## Direction
Gather, from the data below, each line in which the word "Blender" occurs.

## Record excerpts
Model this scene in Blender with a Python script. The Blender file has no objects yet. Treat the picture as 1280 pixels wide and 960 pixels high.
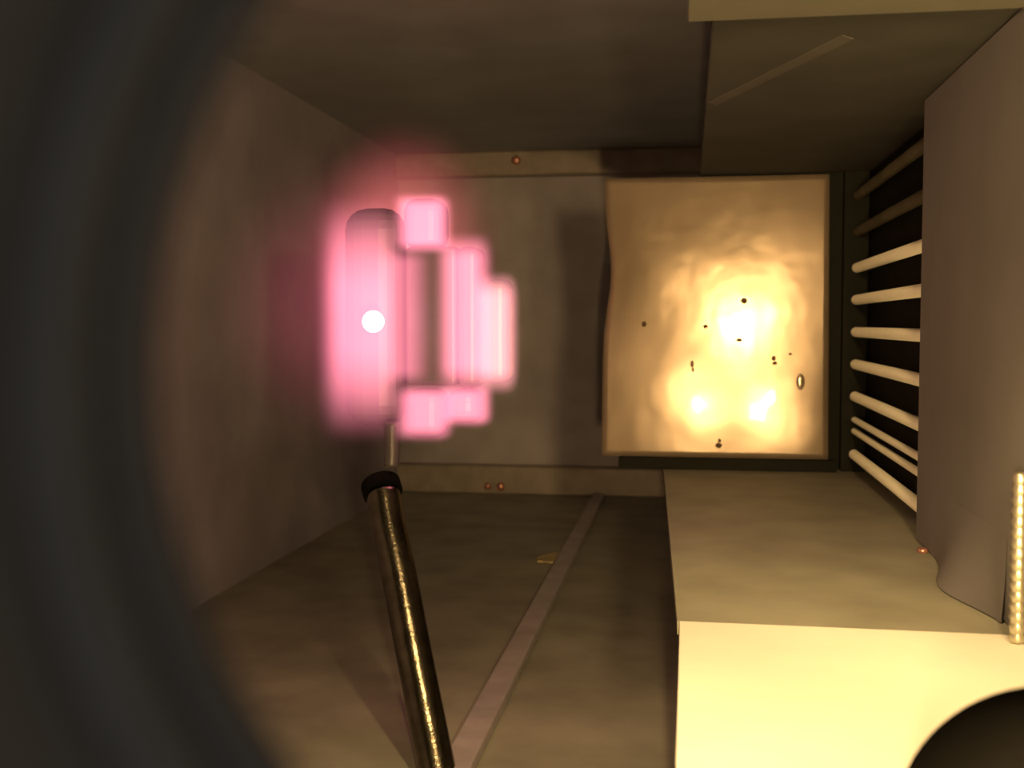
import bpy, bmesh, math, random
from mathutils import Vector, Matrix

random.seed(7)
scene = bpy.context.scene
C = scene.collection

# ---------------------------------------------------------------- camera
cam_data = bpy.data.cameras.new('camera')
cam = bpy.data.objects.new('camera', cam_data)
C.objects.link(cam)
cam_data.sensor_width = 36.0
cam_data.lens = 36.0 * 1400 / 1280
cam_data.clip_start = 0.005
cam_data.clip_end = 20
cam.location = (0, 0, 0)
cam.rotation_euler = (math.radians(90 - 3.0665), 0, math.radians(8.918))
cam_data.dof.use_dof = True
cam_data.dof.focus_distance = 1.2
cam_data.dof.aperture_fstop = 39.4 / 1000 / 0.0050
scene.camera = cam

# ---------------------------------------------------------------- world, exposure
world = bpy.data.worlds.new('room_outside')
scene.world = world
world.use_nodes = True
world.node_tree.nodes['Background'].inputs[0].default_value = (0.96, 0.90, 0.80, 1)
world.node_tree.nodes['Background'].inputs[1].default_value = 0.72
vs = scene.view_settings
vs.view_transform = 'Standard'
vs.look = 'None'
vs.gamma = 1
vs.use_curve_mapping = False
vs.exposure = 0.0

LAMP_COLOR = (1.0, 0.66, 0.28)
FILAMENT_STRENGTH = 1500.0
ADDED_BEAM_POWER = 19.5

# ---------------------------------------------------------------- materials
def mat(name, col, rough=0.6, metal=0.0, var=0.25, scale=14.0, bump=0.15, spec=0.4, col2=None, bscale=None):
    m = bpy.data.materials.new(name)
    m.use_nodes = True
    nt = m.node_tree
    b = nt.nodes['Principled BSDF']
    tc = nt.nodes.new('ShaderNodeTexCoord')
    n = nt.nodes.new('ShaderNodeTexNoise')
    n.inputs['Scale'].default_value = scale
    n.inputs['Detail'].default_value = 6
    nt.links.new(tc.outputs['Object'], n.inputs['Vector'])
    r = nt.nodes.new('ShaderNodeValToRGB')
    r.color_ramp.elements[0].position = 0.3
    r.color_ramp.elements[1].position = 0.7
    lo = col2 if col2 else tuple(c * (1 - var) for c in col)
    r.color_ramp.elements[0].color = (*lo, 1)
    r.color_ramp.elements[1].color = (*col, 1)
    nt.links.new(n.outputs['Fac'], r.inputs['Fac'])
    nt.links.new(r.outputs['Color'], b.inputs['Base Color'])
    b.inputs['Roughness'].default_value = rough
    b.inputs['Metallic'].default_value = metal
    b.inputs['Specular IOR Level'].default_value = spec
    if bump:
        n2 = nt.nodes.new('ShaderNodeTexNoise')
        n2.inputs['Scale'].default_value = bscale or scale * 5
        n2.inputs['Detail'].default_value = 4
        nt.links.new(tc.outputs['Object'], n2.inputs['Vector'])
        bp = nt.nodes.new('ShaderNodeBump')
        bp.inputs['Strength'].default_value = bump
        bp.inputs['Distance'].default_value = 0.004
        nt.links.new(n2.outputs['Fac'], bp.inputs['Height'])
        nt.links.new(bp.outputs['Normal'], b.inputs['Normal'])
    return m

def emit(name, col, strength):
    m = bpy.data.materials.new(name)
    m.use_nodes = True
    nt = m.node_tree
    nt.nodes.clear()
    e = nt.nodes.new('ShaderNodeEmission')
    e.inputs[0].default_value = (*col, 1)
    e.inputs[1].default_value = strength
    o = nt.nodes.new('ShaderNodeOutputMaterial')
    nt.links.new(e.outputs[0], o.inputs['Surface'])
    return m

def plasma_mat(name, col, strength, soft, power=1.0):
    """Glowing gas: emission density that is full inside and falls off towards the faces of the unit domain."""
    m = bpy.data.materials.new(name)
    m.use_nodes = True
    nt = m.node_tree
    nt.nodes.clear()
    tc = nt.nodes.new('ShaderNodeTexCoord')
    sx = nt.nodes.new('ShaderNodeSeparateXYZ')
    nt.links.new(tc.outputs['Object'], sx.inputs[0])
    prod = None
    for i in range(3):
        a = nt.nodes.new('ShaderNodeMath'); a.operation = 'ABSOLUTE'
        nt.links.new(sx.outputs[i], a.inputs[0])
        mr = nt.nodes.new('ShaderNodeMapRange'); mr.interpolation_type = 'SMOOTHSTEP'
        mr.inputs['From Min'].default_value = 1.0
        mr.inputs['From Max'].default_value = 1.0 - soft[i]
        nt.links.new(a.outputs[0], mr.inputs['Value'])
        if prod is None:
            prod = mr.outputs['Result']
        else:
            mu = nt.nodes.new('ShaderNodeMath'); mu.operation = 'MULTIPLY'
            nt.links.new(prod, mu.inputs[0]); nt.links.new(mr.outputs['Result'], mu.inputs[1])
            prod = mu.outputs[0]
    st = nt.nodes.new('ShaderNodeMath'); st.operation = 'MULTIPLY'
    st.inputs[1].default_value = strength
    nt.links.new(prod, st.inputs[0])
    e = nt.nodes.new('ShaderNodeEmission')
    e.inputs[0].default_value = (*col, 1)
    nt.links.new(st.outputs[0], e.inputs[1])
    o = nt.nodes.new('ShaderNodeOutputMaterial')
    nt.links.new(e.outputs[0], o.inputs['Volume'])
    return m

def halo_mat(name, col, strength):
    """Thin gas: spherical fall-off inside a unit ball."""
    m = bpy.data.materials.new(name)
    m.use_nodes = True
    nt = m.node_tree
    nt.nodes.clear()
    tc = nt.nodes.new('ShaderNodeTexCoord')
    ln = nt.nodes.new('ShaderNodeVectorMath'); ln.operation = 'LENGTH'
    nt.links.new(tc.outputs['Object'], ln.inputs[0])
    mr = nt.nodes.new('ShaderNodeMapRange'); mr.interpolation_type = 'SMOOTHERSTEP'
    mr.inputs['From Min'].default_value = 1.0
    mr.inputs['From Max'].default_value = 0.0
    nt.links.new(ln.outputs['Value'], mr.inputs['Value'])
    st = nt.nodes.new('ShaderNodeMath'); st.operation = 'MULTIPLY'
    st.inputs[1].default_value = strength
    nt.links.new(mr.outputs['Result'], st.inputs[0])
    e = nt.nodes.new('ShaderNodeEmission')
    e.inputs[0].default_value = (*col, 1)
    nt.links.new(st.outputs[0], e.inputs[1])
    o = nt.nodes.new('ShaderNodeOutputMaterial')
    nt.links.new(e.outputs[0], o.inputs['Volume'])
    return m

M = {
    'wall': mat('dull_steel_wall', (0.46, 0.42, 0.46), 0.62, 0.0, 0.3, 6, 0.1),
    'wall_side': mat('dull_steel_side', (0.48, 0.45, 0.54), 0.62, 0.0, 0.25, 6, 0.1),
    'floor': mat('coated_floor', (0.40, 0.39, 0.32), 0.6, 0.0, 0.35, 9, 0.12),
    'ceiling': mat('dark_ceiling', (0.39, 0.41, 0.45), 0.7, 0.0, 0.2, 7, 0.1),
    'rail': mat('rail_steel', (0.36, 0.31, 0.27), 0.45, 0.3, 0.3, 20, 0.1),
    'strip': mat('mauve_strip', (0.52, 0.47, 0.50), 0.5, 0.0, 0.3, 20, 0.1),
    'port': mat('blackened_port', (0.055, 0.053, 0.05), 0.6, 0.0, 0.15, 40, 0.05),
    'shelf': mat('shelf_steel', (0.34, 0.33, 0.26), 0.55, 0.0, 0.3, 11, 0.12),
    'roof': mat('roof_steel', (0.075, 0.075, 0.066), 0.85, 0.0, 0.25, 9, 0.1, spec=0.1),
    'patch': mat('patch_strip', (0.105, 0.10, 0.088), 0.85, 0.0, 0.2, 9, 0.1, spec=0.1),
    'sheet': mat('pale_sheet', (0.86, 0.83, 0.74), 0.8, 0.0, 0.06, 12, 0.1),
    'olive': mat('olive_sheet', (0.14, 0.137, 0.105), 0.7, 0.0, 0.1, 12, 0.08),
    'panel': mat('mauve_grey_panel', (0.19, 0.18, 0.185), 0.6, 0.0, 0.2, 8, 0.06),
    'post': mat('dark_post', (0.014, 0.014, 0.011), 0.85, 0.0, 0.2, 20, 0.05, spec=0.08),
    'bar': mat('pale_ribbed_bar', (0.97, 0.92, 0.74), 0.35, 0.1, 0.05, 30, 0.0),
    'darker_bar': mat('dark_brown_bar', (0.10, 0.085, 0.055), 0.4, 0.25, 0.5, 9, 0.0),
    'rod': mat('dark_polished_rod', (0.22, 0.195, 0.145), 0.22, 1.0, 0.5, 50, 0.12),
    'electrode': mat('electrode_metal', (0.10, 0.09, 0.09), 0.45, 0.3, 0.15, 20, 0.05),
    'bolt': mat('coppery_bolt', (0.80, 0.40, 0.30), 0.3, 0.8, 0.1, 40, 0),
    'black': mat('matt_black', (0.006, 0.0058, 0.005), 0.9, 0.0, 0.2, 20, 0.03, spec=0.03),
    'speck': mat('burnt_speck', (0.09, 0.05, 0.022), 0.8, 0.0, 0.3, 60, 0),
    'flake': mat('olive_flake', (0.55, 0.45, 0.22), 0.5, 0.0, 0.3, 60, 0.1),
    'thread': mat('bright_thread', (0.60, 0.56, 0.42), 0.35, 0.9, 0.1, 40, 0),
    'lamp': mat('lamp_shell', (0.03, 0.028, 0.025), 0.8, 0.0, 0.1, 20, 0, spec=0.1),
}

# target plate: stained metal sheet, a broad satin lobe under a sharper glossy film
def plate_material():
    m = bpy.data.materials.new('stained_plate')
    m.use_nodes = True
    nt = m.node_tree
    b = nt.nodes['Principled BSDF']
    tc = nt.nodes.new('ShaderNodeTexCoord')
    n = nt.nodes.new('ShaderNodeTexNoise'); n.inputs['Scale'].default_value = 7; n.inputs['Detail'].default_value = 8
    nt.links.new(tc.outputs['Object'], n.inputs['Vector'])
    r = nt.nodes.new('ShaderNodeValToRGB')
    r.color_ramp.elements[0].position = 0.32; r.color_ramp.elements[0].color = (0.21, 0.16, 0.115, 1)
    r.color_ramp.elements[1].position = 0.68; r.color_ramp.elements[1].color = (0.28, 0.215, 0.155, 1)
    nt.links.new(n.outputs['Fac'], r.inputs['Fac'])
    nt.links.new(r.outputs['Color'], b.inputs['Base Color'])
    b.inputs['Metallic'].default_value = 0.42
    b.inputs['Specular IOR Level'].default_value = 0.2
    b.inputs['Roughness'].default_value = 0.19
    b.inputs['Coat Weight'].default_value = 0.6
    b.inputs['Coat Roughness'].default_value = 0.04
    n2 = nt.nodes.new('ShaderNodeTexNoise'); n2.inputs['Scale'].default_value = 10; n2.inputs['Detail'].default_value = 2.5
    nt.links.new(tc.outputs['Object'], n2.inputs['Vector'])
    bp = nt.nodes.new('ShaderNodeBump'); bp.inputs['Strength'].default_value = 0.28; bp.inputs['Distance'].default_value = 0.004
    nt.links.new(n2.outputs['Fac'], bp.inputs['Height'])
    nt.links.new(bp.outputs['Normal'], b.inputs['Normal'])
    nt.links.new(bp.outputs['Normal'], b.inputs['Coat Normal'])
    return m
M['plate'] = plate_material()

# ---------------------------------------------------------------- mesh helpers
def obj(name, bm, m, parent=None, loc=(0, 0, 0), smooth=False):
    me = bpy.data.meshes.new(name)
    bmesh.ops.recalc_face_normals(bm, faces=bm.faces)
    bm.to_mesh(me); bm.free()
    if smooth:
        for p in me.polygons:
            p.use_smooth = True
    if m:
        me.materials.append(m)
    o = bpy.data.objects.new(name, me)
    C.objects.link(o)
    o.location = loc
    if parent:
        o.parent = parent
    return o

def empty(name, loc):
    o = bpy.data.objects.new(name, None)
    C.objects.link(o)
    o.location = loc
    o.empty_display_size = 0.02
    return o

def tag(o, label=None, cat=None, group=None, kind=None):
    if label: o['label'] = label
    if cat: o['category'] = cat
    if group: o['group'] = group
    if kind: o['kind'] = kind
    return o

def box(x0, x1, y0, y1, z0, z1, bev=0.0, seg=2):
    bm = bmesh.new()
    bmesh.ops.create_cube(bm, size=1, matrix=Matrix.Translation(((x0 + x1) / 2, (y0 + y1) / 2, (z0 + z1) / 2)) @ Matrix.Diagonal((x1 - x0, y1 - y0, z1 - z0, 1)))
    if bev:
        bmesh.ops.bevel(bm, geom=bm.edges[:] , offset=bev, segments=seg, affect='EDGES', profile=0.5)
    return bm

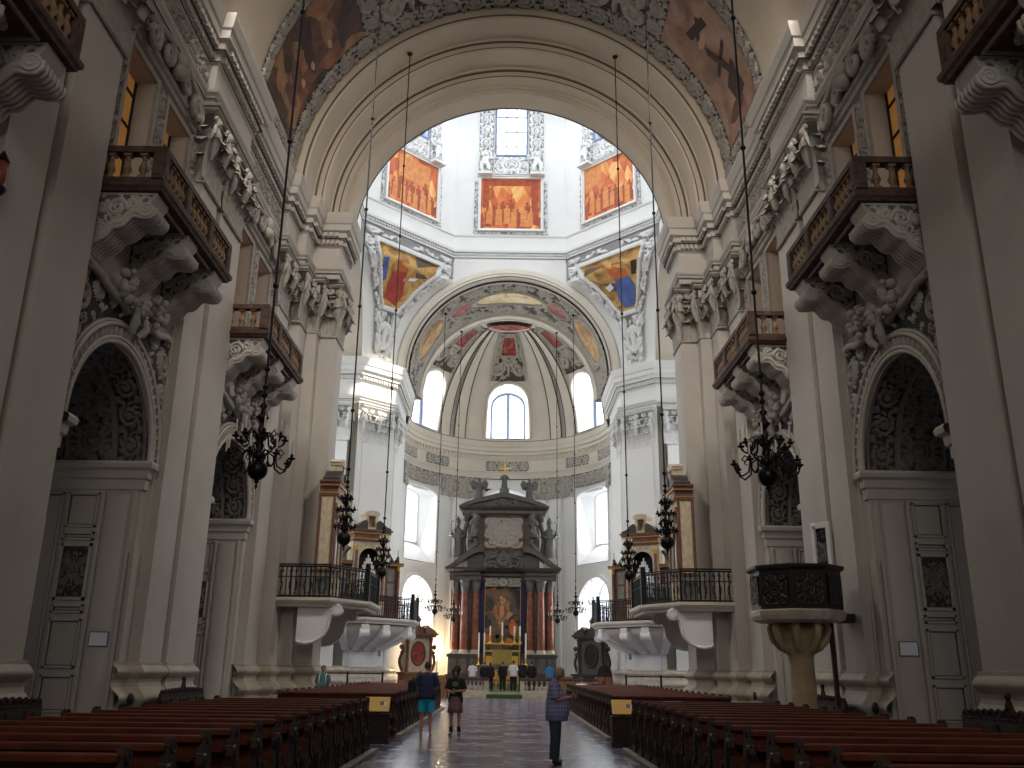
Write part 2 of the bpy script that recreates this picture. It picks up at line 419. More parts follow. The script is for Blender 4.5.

## Task output
Model this scene in Blender with a Python script. The Blender file has no objects yet. Treat the picture as 1280 pixels wide and 960 pixels high.
Write part 2 of the bpy script that recreates this picture. It picks up at line 419. More parts follow. The script is for Blender 4.5.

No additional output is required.